Sunday, May 5, 2013

"Of course it's all trash..."

Sometimes my friends have more faith in me than I have in myself. Several times since he moved to Chicago, R has introduced me to friends of his as a writer. As "one hell of a writer." As "an amazing playwright." Just as frequently, K has reminded me of stories I wrote in creative writing in high school, quoting them word for word. (I had to dredge up the document to fact-check her and, sure enough, she was right.)

This morning, I was reading Christopher and His Kind by Christopher Isherwood (I finished it this afternoon, under a flowering tree), and came across the following excerpt of a letter from his friend Edward Upward:

Olive showed me your letter in which you said something about being silently judged. Of course it's all trash, because--though Marx may not have said it--each of us helps the revolution best by using his own weapons. And your best weapon is obviously writing. It's my misfortune that I have to fight as a fifth-rate teacher.

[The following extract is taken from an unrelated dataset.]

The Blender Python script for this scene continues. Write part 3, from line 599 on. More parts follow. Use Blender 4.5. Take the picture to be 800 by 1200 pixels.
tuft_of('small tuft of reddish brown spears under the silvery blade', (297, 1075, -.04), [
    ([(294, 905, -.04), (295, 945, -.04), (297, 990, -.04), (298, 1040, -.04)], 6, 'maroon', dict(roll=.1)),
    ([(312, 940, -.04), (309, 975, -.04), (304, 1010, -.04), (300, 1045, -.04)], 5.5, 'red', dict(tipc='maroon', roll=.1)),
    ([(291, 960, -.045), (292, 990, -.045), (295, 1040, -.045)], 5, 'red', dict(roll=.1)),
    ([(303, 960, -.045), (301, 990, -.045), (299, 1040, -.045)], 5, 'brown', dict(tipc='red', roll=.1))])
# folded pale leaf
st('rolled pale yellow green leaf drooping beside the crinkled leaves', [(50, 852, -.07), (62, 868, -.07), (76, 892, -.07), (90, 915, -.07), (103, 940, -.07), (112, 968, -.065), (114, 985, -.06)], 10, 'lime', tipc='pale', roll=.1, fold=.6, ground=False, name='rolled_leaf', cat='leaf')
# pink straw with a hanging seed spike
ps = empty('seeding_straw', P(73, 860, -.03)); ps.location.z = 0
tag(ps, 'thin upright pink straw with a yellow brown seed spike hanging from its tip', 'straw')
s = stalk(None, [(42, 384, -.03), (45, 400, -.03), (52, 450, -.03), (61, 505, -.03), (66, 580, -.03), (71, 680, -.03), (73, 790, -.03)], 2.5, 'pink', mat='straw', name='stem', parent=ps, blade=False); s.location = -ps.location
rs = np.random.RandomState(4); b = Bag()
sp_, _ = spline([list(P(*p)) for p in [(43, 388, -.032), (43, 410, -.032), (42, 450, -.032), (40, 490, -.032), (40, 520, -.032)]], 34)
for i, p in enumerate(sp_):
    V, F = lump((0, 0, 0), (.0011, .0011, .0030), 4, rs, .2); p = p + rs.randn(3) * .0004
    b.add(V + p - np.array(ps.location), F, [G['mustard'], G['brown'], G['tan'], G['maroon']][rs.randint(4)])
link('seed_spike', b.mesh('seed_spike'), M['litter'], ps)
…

Those of us who have friends like R and K, and Edward Upward, are the lucky ones. These are the friends who don't believe our nonsense when we say we're headed in a different direction. They insist on continuing to see us as our best selves. It's not that they're inflexible in their conception of our identity, rather they see through all our bluster to the core of what makes us us.

During the Summer of Angst and the following years, I asked myself, "If I'm not a writer, and I've spent my entire life since fifth grade thinking of myself as a writer, then who am I?" I never did come up with a satisfactory answer. Thank goodness. And thank goodness I'm surrounded by people who love me and know better.